[Scenes as source code]

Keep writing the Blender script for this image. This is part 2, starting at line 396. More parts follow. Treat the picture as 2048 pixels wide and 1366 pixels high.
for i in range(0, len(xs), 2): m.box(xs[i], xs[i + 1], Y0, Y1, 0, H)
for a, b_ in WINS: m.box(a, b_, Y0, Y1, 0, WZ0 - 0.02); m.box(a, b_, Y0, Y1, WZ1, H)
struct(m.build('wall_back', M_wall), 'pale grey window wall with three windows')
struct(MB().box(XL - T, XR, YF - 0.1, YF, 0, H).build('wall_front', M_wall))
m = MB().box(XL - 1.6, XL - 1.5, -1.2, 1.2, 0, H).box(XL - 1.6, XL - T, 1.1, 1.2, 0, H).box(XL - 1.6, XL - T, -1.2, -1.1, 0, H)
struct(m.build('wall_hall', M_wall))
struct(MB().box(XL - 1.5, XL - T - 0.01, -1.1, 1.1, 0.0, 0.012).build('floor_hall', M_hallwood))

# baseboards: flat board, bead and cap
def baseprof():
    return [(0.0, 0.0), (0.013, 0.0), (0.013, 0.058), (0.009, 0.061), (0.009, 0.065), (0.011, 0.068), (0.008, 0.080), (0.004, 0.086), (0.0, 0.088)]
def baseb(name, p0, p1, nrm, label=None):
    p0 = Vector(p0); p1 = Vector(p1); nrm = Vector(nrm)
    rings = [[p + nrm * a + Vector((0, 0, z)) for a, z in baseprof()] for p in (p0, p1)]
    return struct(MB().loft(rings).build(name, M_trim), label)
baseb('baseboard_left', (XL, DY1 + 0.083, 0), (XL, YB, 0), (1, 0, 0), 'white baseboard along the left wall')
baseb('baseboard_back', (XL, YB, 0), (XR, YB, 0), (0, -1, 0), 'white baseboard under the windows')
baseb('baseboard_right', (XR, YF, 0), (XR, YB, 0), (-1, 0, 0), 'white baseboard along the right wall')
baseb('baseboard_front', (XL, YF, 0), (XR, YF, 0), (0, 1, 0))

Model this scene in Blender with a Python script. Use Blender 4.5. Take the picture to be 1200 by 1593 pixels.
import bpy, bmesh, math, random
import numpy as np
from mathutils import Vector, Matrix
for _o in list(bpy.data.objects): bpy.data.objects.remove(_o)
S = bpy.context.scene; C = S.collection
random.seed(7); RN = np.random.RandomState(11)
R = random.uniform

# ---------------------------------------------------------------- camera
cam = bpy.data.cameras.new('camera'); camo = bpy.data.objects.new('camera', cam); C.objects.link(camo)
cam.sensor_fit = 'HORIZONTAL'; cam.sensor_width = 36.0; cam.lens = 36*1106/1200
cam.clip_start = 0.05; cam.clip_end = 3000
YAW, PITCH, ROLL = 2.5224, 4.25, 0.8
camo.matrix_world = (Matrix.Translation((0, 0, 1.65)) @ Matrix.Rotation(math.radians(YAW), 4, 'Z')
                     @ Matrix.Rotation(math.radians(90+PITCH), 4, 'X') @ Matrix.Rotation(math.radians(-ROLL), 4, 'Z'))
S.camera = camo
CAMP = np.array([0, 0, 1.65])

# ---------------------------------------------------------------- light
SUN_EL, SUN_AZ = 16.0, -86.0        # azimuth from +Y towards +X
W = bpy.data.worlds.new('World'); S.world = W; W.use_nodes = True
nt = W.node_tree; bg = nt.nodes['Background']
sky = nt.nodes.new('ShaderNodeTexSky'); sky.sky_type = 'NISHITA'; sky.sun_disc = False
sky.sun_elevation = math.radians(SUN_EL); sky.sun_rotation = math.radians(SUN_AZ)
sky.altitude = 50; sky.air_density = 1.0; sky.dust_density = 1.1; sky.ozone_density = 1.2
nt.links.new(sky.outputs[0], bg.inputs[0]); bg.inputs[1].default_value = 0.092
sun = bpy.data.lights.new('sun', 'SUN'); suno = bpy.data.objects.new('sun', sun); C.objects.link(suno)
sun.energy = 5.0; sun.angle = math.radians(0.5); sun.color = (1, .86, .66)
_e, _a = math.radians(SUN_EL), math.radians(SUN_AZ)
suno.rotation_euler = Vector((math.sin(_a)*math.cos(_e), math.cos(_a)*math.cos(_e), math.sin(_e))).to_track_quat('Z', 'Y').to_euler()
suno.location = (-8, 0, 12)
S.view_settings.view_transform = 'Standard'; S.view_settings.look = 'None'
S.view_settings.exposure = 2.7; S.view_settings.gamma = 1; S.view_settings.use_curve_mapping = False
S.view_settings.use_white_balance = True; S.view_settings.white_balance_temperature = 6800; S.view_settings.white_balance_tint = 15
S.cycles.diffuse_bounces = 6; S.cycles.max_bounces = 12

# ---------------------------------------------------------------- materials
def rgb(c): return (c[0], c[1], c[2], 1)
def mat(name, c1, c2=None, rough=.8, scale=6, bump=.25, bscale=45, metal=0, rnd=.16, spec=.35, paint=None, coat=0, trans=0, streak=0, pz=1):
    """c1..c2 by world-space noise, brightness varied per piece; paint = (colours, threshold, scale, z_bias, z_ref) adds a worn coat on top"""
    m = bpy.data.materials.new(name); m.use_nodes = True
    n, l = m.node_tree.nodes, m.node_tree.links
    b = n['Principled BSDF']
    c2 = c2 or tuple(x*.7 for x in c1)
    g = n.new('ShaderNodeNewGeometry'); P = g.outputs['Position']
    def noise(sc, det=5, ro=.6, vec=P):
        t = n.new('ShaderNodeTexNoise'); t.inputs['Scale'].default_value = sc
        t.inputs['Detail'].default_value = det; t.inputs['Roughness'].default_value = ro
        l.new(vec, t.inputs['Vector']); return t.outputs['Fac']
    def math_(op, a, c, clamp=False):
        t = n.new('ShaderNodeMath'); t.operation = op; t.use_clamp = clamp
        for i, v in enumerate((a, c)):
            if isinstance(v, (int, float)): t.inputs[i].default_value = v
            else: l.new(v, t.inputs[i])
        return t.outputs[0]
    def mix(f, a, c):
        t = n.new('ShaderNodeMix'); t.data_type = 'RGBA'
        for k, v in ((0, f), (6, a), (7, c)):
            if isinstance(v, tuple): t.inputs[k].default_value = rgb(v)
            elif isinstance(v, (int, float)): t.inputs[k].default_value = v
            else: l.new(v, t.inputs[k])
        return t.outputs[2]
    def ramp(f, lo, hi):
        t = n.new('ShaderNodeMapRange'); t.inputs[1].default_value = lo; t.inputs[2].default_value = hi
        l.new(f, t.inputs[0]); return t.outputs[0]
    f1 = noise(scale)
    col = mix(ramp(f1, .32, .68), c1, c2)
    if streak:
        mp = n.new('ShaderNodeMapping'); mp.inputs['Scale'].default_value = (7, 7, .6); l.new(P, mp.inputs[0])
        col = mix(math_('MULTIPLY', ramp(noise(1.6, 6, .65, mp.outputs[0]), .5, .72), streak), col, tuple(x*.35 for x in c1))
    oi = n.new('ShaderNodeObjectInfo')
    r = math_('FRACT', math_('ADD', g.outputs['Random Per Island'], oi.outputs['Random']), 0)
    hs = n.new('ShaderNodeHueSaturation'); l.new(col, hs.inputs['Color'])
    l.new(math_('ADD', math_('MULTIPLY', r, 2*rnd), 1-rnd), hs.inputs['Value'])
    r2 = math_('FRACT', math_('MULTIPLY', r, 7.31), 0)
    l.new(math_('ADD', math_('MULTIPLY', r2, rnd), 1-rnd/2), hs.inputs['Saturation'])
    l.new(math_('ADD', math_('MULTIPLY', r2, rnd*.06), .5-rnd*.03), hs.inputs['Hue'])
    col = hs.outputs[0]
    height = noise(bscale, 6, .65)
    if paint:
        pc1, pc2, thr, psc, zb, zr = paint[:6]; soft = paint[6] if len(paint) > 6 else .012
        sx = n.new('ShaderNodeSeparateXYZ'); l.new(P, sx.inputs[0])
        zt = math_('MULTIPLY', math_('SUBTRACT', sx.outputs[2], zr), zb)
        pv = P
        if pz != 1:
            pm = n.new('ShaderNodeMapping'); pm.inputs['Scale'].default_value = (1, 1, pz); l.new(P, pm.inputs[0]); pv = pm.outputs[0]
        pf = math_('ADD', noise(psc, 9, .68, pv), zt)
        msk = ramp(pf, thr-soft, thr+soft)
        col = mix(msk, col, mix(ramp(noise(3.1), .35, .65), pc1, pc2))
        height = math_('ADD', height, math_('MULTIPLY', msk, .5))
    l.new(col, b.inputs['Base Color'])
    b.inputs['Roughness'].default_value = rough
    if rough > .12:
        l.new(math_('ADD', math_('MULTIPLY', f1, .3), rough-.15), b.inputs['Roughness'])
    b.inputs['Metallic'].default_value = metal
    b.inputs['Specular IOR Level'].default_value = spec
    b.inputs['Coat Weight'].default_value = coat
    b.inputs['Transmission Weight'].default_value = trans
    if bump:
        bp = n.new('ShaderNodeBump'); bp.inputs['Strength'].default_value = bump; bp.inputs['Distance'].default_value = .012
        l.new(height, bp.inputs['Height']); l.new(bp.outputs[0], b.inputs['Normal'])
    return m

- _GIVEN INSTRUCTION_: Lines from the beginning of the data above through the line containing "struct(MB().box(XL - 1.5, XL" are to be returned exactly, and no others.

- _OUTPUT FOR THIS TASK_:
Keep writing the Blender script for this image. This is part 2, starting at line 396. More parts follow. Treat the picture as 2048 pixels wide and 1366 pixels high.
for i in range(0, len(xs), 2): m.box(xs[i], xs[i + 1], Y0, Y1, 0, H)
for a, b_ in WINS: m.box(a, b_, Y0, Y1, 0, WZ0 - 0.02); m.box(a, b_, Y0, Y1, WZ1, H)
struct(m.build('wall_back', M_wall), 'pale grey window wall with three windows')
struct(MB().box(XL - T, XR, YF - 0.1, YF, 0, H).build('wall_front', M_wall))
m = MB().box(XL - 1.6, XL - 1.5, -1.2, 1.2, 0, H).box(XL - 1.6, XL - T, 1.1, 1.2, 0, H).box(XL - 1.6, XL - T, -1.2, -1.1, 0, H)
struct(m.build('wall_hall', M_wall))
struct(MB().box(XL - 1.5, XL - T - 0.01, -1.1, 1.1, 0.0, 0.012).build('floor_hall', M_hallwood))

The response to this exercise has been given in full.